Ceaseless Dynamic

The Liberation Tigers' withdrawal last week from the Vaharai enclave has averted an imminent blood bath amongst the 15,000 Tamil civilians trapped in the area. The Sri Lankan military occupied the enclave and moved into the area around the Verugal river over the weekend. Hailing the capture of this fertile backwater as a major victory, the government of President Mahinda Rajapakse makes no secret it intends to escalate its military onslaught. The euphoria amongst (the burgeoning ranks of) the Sinhala nationalists and the tub thumping in the south has reached fever pitch. Some seasoned observers of Sri Lanka's conflict - including a few self-described opponents of the LTTE - are urging caution, either suggesting the Tigers' recent withdrawals ahead of government offensives are tactical or pointing out that the LTTE's multifaceted war machine is very much untouched. But leading Sinhala thinkers, adamant the 'ancient enemy' is hopelessly weak, are shrilly calling for total war. We opt to leave such analysis (and speculation that passes for it) to others. However, the contemporary trajectories confronting the Tamil people deserve comment.
 
The Sinhala oppression which (eventually) triggered Tamil demands for autonomy erupted soon after Ceylon gained independence from Britain. Tamils' peaceful political agitation for equal rights was met with rising Sinhala violence, prompting our demands for federalism and, finally, independence. Our enemy, in all that time, has been the same: the Sinhala chauvinism which captured Sri Lanka's state and polity after the British left. We return to these familiar arguments for a reason: to put contemporary developments in perspective. President Rajapakse's administration is, at its core, no different from any before it, just bolder and cruder.
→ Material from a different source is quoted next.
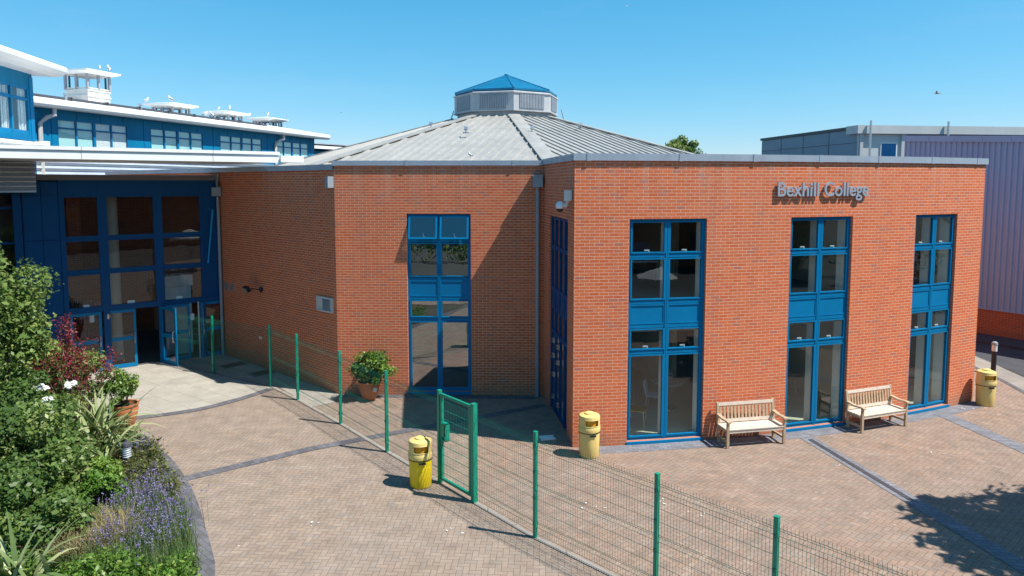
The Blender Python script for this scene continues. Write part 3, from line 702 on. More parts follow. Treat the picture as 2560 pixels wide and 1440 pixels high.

The mindset of the Sinhala leadership has been unaffected by sixty years of Tamil agitation, and communal strife or by thirty years of bloody war. Decades of 'globalisation' and self-government have failed to divest the Sinhala body polity of its identity insecurities.
 
This is why Sri Lanka is still embroiled in ethnic war. It is only by annihilating the Tamil identity, occupying and dismembering the Tamil homeland and scattering our people that the Sinhala polity can find security and 'peace.' Which is why the Sinhala leadership cannot compromise politically. Even when it has offered a solution, it has abrogated its pacts and accords or destroyed them through bureaucratic sabotage. The Tamils on the other hand, are exasperatingly not reconciled to servitude. Political independence is more than a right. It is not only the sole guarantee of our security against the vagaries of Sinhala anxiety. It has also become the form by which justice can be attained for the increasing deprivations visited on our people by every Sinhala leadership since 1948.
 
The Norwegian peace process of 2002 held such promise initially because, for once, it seemed the Sinhala leadership had abandoned its efforts to eradicate our identity. But history has proven that Colombo’s commitment to accommodation and equality of peoples was a mirage. And now President Rajapakse's administration has brought into relief the ceaseless dynamic between the Sinhala and Tamil body polities: the former seeks to crush the latter; the latter seeks to separate from the former. It was not some new found enlightenment but war weariness that compelled Sri Lanka's leaders to pursue the peace process. But the objective of the peace process was not power-sharing. Rather, the objective was to undermine and dismantle the Tamil struggle through means other than war. They were still committed to Sinhala hegemony The effort failed however and, once again, the southern leadership has opted for war.
 
The point is that the entire post-independence history of the Tamils is one of intensifying resistance to rising Sinhala oppression. In that struggle, we have always been, at face value, the weaker protagonists. The Sinhalese have always had control of the state and all that entails. They have always had international allies supplying arms and money under the rubric of 'fighting terrorism.' The state has always had more firepower, securing ever more powerful weapons when those already accumulated proved insufficient. The present is no different. Sri Lanka's new leaders have decisively abandoned the path of peace, confident, as their predecessors were, that at last the Tamil challenge can be smashed. But never has the relative advantage of the state over the Tamils been smaller.
Once again, Sinhala leaders are offering us a choice: enduring the deprivations of their total war or acceptance of their hegemony. But that decision was made so long ago.